The parable of the prodigal son!

 Luke 15

 The parable from Luke 15 is about two sons not one. It can be argued that that the older brother is the focus of the parable, pointing a finger Pharisees.

 The parable clearly demonstrates that both sons were lost, one found his way home to father, but did the older brother join the party?

 I believe a key question of the parable is would the Pharisees & teachers of the law catch God’s love for the lost?  Or would they look on disapprovingly?

 The younger son came to ‘himself’, but would the older son come to see that he too was lost.

 I believe the older brother, not just the younger one, was lost. The older brother was lost in plain sight of the father, rather than lost by moving away. We too can be lost in plain sight of God.

 In what sense was older brother lost?

 Before I try to answer this question, this talk is a warning to those for whom duty or the church as an organisation becomes more important than the embrace of the Father.

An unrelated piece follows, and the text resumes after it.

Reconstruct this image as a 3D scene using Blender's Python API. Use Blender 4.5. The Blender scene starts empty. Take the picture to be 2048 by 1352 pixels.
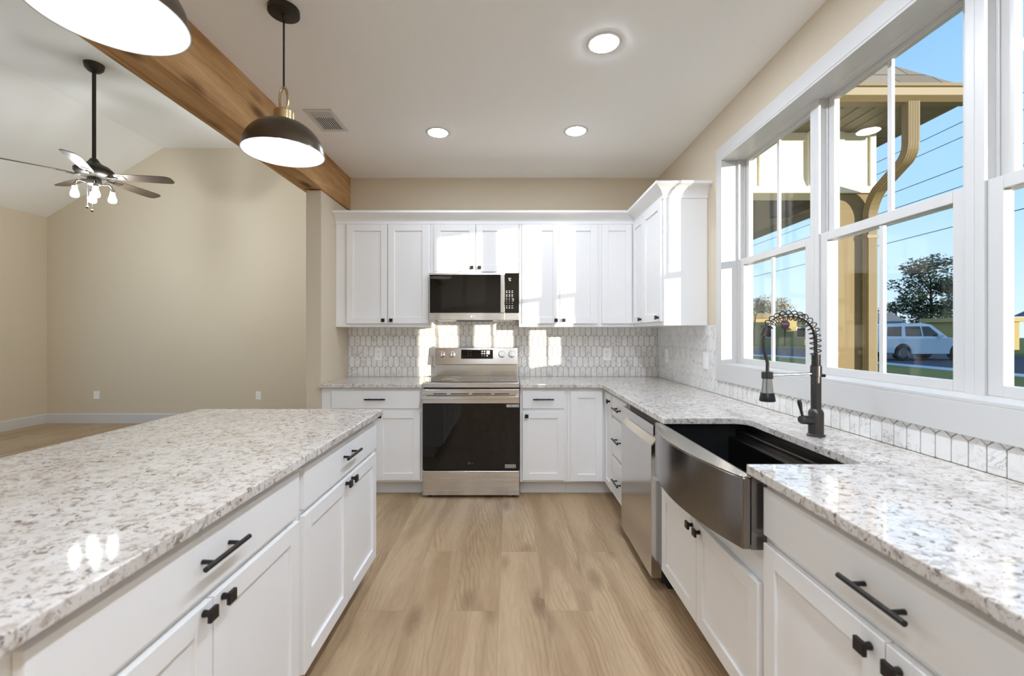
import bpy, bmesh, math, random
from mathutils import Vector, Matrix
random.seed(7)
PI = math.pi
S = bpy.context.scene
COL = S.collection

# ------------------------------------------------------------------ camera
H = 1.295
cam_d = bpy.data.cameras.new('camera')
cam = bpy.data.objects.new('camera', cam_d); COL.objects.link(cam)
cam.location = (0, 0, H)
cam.rotation_euler = (PI/2, 0, 0)
cam_d.sensor_fit = 'HORIZONTAL'; cam_d.sensor_width = 36
cam_d.lens = 36*890/2048
cam_d.shift_x = 4/2048; cam_d.shift_y = -9/2048
cam_d.clip_start = 0.05; cam_d.clip_end = 500
cam_d.dof.use_dof = True; cam_d.dof.focus_distance = 3.2; cam_d.dof.aperture_fstop = 3.2
S.camera = cam

# ------------------------------------------------------------------ world, sun, exposure
W = bpy.data.worlds.new('world'); S.world = W; W.use_nodes = True
nt = W.node_tree; nt.nodes.clear()
tc = nt.nodes.new('ShaderNodeTexCoord'); sp = nt.nodes.new('ShaderNodeSeparateXYZ')
rp = nt.nodes.new('ShaderNodeValToRGB'); bg = nt.nodes.new('ShaderNodeBackground'); wo = nt.nodes.new('ShaderNodeOutputWorld')
nt.links.new(tc.outputs['Generated'], sp.inputs[0]); nt.links.new(sp.outputs['Z'], rp.inputs[0])
nt.links.new(rp.outputs[0], bg.inputs[0]); nt.links.new(bg.outputs[0], wo.inputs[0])
el = rp.color_ramp.elements
el[0].position = 0.0; el[0].color = (.66, .85, .97, 1)
el[1].position = 0.6; el[1].color = (.20, .46, .86, 1)
e = el.new(.22); e.color = (.40, .68, .95, 1)
bg.inputs[1].default_value = .80
sun_d = bpy.data.lights.new('sun', 'SUN'); sun = bpy.data.objects.new('sun', sun_d); COL.objects.link(sun)
sun_d.energy = 4.6; sun_d.color = (1, .90, .74); sun_d.angle = math.radians(.53)
sun.rotation_euler = Vector((-.697, 1, -.0895)).to_track_quat('-Z', 'Y').to_euler()
sun.location = (8, -8, 6)
S.view_settings.view_transform = 'Standard'; S.view_settings.look = 'None'
S.view_settings.gamma = 1; S.view_settings.use_curve_mapping = False
S.view_settings.exposure = 0.60
S.cycles.diffuse_bounces = 10; S.cycles.max_bounces = 14
S.cycles.sample_clamp_indirect = 6
CAN_L = 225.0        # radiance of the recessed lights
PEND_L = 30.0       # pendant bulbs
FAN_L = 225.0        # fan lamp shades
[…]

 This isn’t a decision we make, but a drifting, over a period of time, but we do need to make a decision to seek the Father’s embrace.

 1.       The older brother had lost touch with the father.

 Geographically, the older son was close to the father, but relationally he was miles away.  Not once does the older brother use the word father.  The older brother spent time close to his father but never acquired the father’s heart!

 We need to ask ourselves: Am I drifting away from the Father’s embrace?

 Do I need to return home?

  

2.       The brother was a son, but he was living as a slave:

 ‘Look! All these years I’ve been slaving for you and never disobeyed your orders.

 It is so easy for us to become like the older brother, where it becomes about duty rather than relationship to the Father.  When it becomes about what we do, and not what God does in us…  On the surface we can seem to be very busy for God but lost…

 

Paul says we are sons not slaves:

 Romans 8.15:

The Spirit you received does not make you slaves, so that you live in fear again; rather, the Spirit you received brought about your adoption to sonship. And by him we cry, “Abba, Father.”

 

 3.       The older son didn’t take hold of his inheritance…

 It is worth looking at v12:

The younger son said to his father, ‘Father, give me my share of the estate.’ So he divided his property between them.

 It wasn’t just the younger son who got his share of the estate but the older brother got his share of the estate but was living as if he hadn’t received his inheritance!

 Hear what the older son says:

‘Look! All these years I’ve been slaving for you and never disobeyed your orders. Yet you never gave me even a young goat so I could celebrate with my friends.

 Here the father’s response:

‘My son,’ the father said, ‘you are always with me, and everything I have is yours’.

 Are you living as though you have no inheritance in Christ?

 Paul writes

I pray that the eyes of your heart may be enlightened in order that you may know the hope to which he has called you, the riches of his glorious inheritance in his holy people (Eph 1.18)

 The Pharisees & the scribes had access to the riches of God’s truth but never enjoyed it or saw the blessings (Rom 9.4-5).

 For all this they were lost!

·        Do you hunger for the Father’s embrace?

·        Are you living in God’s grace-or are you a son living like a slave?

·        Do you need to take hold of your inheritance in Christ?